А теперь представьте себе Париж, город, где лучшие люди великой страны в ежедневном общении, в постоянной борьбе и соревновании поучают друг друга, действенно способствуют взаимному развитию, где все лучшее, что есть на земле, как в царстве природы, так и в искусстве, постоянно открыто для обозрения. Представьте себе эту столицу мира, где любой мост, любая площадь служат воспоминанием о великом прошлом, где на любом углу разыгрывались события мировой истории. При этом вам должен представляться Париж не глухих и седых времен, но Париж девятнадцатого столетия, в котором уже трем поколениям благодаря Мольеру, Дидро, Вольтеру и им подобным даровано такое духовное богатство, какого на всей земле не сыщешь сосредоточенным в одном месте, — и вы поймете, почему умный Ампер, выросший среди этого богатства, на двадцать четвертом году жизни уже стал тем, кто он есть.
— Вы сейчас сказали, — продолжал Гёте, — будто вас не удивляет, что Мериме в двадцать лет создавал превосходные произведения. Я с вами не спорю и сам считаю, что создать в юном возрасте отличное произведение искусства куда легче, чем высказать дельное и глубокомысленное суждение. Впрочем, в Германии нельзя надеяться, что юноша таких лет, как Мериме, сможет создать нечто не менее зрелое, чем пьесы «Театра Клары Газуль». Конечно, Шиллер был очень молод, когда писал своих «Разбойников», «Коварство и любовь», «Фиеско». Но если говорить откровенно, эти пьесы свидетельствуют скорее о необычайном таланте автора, чем о его художественной зрелости. И виноват тут не Шиллер, а культурный уровень его нации и те огромные трудности, с которыми мы все сталкиваемся, пробираясь своим одиноким путем.
Теперь возьмем Беранже. Выходец из нуждающейся семьи, сын бедняка-портного, затем бедный ученик в типографии, далее — мелкий служащий в какой-то конторе, он никогда толком не учился, никогда не был студентом, и тем не менее его песни исполнены подлинной образованности, необычайной грации, остроумия, тончайшей иронии и такого художественного совершенства, такого мастерского обхождения с языком, что поражают не только Францию, но и всю образованную Европу.
А попробуйте-ка себе представить Беранже, родившегося и выросшего не в Париже, но сыном бедного портного из Иены или Веймара, который кое-как продолжает свой убогий жизненный путь в этих городках, и поразмыслите над тем, какие плоды может принести дерево, возросшее в такой атмосфере и на такой почве.
Итак, дорогой мой, я повторяю: для того чтобы талант мог успешно и быстро развиваться, нация, его породившая, должна быть одухотворенной и склонной к просвещению.

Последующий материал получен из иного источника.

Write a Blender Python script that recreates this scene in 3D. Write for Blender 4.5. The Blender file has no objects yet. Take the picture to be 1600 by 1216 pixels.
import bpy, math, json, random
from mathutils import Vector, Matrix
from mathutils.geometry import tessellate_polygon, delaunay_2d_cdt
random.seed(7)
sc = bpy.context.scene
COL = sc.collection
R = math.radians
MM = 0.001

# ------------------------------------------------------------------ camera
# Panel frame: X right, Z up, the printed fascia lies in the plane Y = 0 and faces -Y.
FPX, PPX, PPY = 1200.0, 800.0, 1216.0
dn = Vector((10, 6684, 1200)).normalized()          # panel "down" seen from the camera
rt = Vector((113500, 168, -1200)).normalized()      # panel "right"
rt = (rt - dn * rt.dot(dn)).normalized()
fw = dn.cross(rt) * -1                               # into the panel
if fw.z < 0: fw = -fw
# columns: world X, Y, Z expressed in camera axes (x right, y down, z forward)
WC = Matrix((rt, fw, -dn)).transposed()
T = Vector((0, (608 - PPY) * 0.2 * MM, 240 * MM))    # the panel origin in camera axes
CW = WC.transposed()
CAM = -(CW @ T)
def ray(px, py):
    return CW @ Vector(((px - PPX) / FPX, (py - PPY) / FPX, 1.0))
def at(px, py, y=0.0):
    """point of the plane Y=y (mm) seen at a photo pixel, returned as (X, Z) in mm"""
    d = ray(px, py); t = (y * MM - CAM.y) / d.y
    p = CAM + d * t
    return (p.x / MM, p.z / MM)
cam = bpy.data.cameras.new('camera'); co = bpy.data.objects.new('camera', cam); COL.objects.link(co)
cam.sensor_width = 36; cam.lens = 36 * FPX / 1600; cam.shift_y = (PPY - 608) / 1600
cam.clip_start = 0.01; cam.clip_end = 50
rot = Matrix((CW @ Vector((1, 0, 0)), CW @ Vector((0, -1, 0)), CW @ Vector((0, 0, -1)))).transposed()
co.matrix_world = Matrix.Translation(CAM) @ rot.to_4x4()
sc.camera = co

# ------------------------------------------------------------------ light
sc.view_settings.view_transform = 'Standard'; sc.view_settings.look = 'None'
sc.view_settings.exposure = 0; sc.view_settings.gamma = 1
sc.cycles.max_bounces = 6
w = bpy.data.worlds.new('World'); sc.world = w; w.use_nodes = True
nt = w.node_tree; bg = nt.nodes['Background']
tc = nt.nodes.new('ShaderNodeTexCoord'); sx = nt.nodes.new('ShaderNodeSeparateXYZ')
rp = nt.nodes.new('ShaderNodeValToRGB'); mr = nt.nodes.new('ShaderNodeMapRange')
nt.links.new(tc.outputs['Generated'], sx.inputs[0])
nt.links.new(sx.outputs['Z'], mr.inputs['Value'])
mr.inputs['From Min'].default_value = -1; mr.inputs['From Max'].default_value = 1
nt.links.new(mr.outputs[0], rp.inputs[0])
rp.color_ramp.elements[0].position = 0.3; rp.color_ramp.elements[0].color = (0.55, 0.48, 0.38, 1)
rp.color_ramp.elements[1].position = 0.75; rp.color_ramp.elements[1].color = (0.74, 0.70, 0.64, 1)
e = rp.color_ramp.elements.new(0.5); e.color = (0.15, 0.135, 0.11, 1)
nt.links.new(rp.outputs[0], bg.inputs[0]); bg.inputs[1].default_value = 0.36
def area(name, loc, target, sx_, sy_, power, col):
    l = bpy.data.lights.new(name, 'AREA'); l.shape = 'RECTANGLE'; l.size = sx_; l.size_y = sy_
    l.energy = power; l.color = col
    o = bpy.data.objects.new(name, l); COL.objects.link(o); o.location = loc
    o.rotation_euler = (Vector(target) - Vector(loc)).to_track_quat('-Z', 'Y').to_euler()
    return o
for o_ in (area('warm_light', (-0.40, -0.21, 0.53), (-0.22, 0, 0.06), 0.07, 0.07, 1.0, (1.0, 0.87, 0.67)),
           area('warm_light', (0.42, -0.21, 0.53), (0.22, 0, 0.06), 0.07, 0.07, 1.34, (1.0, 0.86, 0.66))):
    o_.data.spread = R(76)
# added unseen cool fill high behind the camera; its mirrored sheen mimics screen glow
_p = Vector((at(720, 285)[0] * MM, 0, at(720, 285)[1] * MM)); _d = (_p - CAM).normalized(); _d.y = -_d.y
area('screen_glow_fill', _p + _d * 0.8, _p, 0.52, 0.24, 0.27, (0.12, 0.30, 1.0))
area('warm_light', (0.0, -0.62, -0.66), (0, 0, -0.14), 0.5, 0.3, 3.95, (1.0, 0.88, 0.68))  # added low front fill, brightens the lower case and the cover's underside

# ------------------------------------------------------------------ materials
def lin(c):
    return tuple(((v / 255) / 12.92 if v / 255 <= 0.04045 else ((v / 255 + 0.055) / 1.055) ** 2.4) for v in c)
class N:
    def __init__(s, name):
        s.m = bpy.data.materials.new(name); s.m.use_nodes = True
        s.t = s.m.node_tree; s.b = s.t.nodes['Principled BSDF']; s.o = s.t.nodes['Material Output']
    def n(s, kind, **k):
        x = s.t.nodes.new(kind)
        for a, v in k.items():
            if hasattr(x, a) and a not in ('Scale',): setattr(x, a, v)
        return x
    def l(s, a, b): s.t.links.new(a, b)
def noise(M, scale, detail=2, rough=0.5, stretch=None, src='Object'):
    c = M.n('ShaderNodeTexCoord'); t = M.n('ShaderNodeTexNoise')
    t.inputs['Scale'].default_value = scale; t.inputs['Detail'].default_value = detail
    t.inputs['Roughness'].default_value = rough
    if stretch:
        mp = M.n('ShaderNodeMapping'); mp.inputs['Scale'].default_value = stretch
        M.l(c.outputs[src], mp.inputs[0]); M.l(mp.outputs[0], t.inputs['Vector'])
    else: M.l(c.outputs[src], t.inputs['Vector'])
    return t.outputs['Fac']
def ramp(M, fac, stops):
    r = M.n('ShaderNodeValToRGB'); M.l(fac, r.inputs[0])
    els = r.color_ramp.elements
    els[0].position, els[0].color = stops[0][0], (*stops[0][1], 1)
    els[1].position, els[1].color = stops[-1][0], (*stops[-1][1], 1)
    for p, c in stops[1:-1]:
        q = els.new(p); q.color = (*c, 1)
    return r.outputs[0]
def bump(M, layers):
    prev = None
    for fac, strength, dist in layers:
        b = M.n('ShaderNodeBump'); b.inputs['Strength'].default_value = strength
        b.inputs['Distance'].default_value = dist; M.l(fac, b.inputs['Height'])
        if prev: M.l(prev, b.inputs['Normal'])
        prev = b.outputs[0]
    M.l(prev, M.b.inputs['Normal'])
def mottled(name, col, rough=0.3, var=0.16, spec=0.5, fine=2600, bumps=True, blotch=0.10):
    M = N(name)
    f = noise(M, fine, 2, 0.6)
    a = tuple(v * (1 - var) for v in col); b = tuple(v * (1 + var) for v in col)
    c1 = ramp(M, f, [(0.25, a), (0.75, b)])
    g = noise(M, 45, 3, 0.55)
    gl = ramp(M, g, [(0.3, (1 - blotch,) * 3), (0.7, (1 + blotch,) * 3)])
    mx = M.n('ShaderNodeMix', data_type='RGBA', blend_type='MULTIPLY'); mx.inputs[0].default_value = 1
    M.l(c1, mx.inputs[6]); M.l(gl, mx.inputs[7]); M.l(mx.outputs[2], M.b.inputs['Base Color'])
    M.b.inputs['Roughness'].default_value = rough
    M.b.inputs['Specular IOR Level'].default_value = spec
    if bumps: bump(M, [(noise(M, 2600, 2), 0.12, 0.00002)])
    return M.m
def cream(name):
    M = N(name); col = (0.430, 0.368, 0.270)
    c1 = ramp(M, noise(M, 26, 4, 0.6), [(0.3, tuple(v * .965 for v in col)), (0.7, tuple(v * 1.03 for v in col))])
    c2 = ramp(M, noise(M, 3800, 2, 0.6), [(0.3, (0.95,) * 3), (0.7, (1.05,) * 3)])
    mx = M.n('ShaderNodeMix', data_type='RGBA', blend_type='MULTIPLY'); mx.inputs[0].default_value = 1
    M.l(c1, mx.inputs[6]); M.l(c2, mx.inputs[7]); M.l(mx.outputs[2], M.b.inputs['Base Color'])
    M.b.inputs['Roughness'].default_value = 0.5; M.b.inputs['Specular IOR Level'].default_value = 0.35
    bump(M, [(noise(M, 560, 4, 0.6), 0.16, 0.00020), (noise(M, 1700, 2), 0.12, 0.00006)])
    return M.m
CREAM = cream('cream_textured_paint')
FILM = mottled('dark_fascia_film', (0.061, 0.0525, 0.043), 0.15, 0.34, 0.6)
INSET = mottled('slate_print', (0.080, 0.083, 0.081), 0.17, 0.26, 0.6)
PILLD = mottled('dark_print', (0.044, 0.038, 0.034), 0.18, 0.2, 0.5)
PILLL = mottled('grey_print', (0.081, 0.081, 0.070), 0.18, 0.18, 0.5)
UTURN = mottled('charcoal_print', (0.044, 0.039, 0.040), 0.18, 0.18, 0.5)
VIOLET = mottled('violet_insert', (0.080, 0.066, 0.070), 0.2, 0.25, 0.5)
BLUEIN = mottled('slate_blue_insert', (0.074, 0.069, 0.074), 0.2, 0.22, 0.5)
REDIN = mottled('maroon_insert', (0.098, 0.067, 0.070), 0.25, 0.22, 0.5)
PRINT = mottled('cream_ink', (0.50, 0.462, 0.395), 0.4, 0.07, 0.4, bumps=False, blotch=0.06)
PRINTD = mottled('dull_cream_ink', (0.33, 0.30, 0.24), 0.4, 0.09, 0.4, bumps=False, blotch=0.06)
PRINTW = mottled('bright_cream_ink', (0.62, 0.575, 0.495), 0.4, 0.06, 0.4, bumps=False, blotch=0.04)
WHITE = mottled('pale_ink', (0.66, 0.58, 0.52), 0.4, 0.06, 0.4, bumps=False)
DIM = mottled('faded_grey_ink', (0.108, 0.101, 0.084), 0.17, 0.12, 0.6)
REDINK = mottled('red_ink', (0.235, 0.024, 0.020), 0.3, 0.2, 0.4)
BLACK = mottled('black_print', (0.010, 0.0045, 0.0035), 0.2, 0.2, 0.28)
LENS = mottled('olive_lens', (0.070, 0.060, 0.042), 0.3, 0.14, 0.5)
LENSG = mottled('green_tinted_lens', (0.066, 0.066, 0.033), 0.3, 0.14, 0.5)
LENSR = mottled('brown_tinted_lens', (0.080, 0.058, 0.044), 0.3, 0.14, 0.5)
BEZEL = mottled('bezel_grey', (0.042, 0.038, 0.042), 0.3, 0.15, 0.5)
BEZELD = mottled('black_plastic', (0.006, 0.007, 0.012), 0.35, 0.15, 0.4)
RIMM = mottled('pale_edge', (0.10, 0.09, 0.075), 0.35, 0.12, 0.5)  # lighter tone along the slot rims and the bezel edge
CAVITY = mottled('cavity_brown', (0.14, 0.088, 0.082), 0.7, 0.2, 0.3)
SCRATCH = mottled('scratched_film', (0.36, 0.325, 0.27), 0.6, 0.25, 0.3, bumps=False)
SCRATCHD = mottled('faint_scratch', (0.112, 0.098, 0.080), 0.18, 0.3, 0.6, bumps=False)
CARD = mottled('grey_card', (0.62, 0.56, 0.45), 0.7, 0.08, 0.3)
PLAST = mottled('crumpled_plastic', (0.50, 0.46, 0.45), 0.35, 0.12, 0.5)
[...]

Мы восхищаемся древнегреческими трагедиями, на самом же деле нам следовало бы восхищаться не отдельными трагиками, а эпохой и народом, в гуще которого они возникли. Ибо их произведения если несколько и отличаются одно от другого, если один из поэтов несколько и превосходит другого завершенностью своих творений, то, когда вглядишься попристальнее, замечаешь, что все их творения в целом носят один и тот же характер — характер величия, силы, здоровья, человечески-совершенной и незаурядной жизненной мудрости, высокого образа мыслей, четкого и ясного миросозерцания и великого множества прочих положительных качеств. Но так как эти качества мы встречаем не только в дошедших до нас драматических произведениях, но в лирических и эпических, далее — у философов, историков и риторов, то поневоле убеждаемся, что они присущи не только отдельным личностям, но всей нации и всей эпохе.
Возьмем, к примеру, Бернса. Он велик потому, что старые песни предков были живы в устах его народа, потому, что он привык к ним с колыбели, мальчиком рос среди них и так свыкся с этими совершенными и высокими образцами, что они как бы проложили ему дорогу, по которой он легко шел вперед. И еще он велик потому, что собственные его песни нашли восприимчивых слушателей среди народа, что они неслись ему навстречу из уст косарей и женщин, копнящих сено, а в шинке его приветствовали этими песнями веселые собутыльники. Вот и не диво, что он стал великим поэтом.
А как скудно все вокруг нас, немцев! В дни моей юности много ли старых песен, хотя они и не менее значительны и прекрасны, еще хранилось в памяти нашего народа? Гердеру и его сподвижникам выпало на долю собирать их, дабы спасти от забвения; теперь они, напечатанные, по крайней мере, имеются в библиотеках. А позднее какие отличные песни сочиняли Бюргер и Фосс! Кто осмелится сказать, что они менее хороши, менее народны, чем песни прославленного Бернса? Но разве они прижились в народе, разве от него вновь возвращаются к нам? Они записаны, напечатаны и стоят на библиотечных полках, в соответствии с участью всех немецких поэтов. А из собственных моих песен, какие, спрашивается, остались в живых? Иной раз одну из них пропоет под аккомпанемент фортепиано хорошенькая девушка, но народ о них знать не знает… С каким же волнением я вспоминаю о тех временах, когда итальянские рыбаки пели мне из «Тассо» [100]!